Perez noted that the US is engaged in different processes involving four different countries, in addition to specific requests from the families, including some who want to visit the US and at least one who wants the victim’s body repatriated.

Here's what we know about the bridge collapse victims

They worked the overnight shift fixing potholes on a famed bridge that 30,000 Marylanders relied on daily.

But their work ended in tragedy last week when a 213-million-pound cargo vessel crashed into the bridge, plunging the construction workers into the dangerously cold water below.

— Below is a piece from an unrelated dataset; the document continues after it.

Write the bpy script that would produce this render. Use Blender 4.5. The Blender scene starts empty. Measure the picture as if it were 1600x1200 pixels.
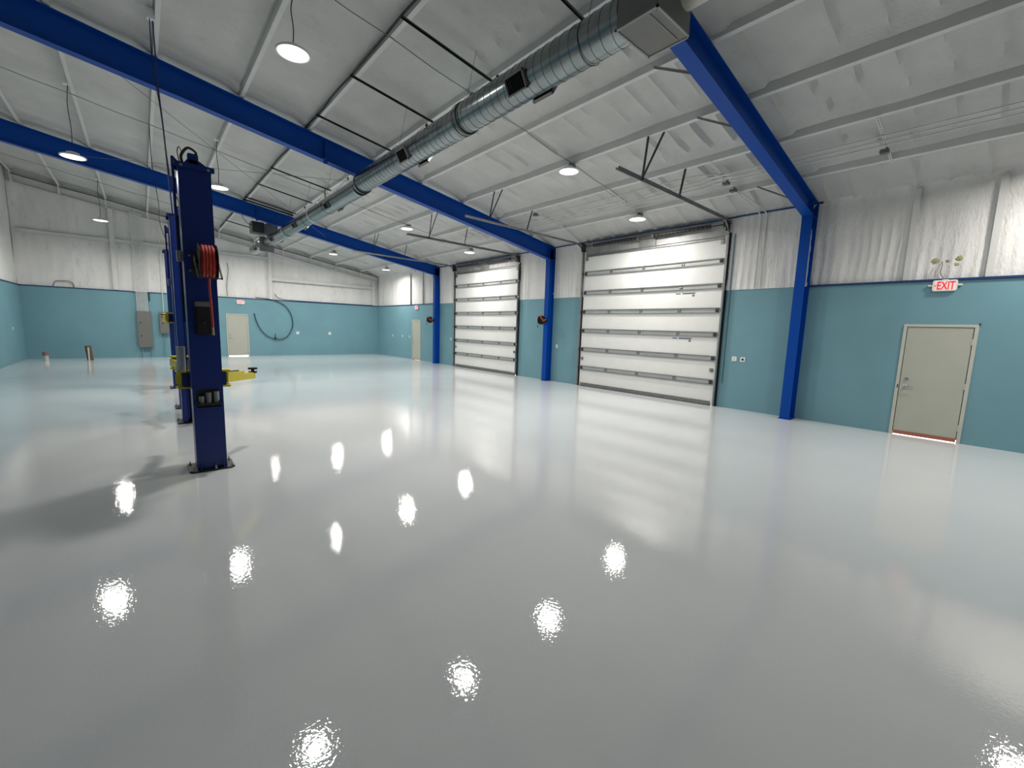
import bpy, bmesh, math, random
from mathutils import Vector, Matrix, noise
random.seed(7)
SC = bpy.context.scene
COL = SC.collection
PI = math.pi

# ------------------------------------------------------------------ camera, world, exposure
def make_camera():
    f_px, yaw, pitch, roll, h = 662.4, 0.7165, -0.1287, 0.0315, 1.8386
    F = Vector((math.sin(yaw)*math.cos(pitch), math.cos(yaw)*math.cos(pitch), math.sin(pitch)))
    R = Vector((math.cos(yaw), -math.sin(yaw), 0)); U = R.cross(F)
    R2 = R*math.cos(roll)+U*math.sin(roll); U2 = -R*math.sin(roll)+U*math.cos(roll)
    cam = bpy.data.cameras.new('camera'); o = bpy.data.objects.new('camera', cam); COL.objects.link(o)
    cam.sensor_fit = 'HORIZONTAL'; cam.sensor_width = 36; cam.lens = f_px/1600*36
    cam.clip_start = 0.05; cam.clip_end = 200
    M = Matrix((R2, U2, -F)).transposed().to_4x4(); M.translation = (0, 0, h)
    o.matrix_world = M; SC.camera = o
make_camera()
W = bpy.data.worlds.new('world'); SC.world = W; W.use_nodes = True
bg = W.node_tree.nodes['Background']; bg.inputs[0].default_value = (0.9, 0.95, 1, 1); bg.inputs[1].default_value = 6.0
SC.view_settings.view_transform = 'Standard'; SC.view_settings.look = 'None'
SC.view_settings.gamma = 1.0; SC.view_settings.use_curve_mapping = False
SC.view_settings.exposure = 0.0
SC.cycles.max_bounces = 12; SC.cycles.diffuse_bounces = 6; SC.cycles.glossy_bounces = 4
SC.cycles.sample_clamp_indirect = 6.0
LAMP_W = 93.0       # watts of every high bay lamp; its light leaves the lens in a wide downward cone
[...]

Here’s what we know about the bridge collapse victims:

  • Maynor Yassir Suazo Sandoval moved from Santa Bárbara in Honduras to the US 18 years ago for a better life, his brother Martin Suazo told CNN. Maynor Suazo was married with two children – an 18-year-old son and a 5-year-old daughter, his brother said. One of eight siblings, Maynor Suazo was described by his brother Carlos Suazo, who lives in Baltimore, as a kind and joyful person who had “vision.”
  • Miguel Luna was a husband and father of three from El Salvador who lived in Maryland for over 19 years, according to the nonprofit CASA.
  • Dorlian Castillo Cabrera came to the US from Guatemala to pursue his dream and help his mother, his cousin Marlon Castillo told CNN. Pima Castillo, Cabrera’s sister-in-law, said he had been working at Brawner Builders for at least three years and loved his job. He was not married and did not have children, she said.
  • Jose Mynor Lopez was described as a “great man, husband, and dad” by his wife Isabel Franco’s employer. Cafe owner Lilly Ordonez said he was “an extremely hard-working individual, a great provider, and family man.”
  • Carlos Hernández was a 24-year-old construction worker from Mexico.
  • Alejandro Hernandez Fuentes lived in Baltimore and was a native of Veracruz, Mexico. His body was found trapped underwater in a red pickup truck with Castillo Cabrera, according to the Maryland State Police.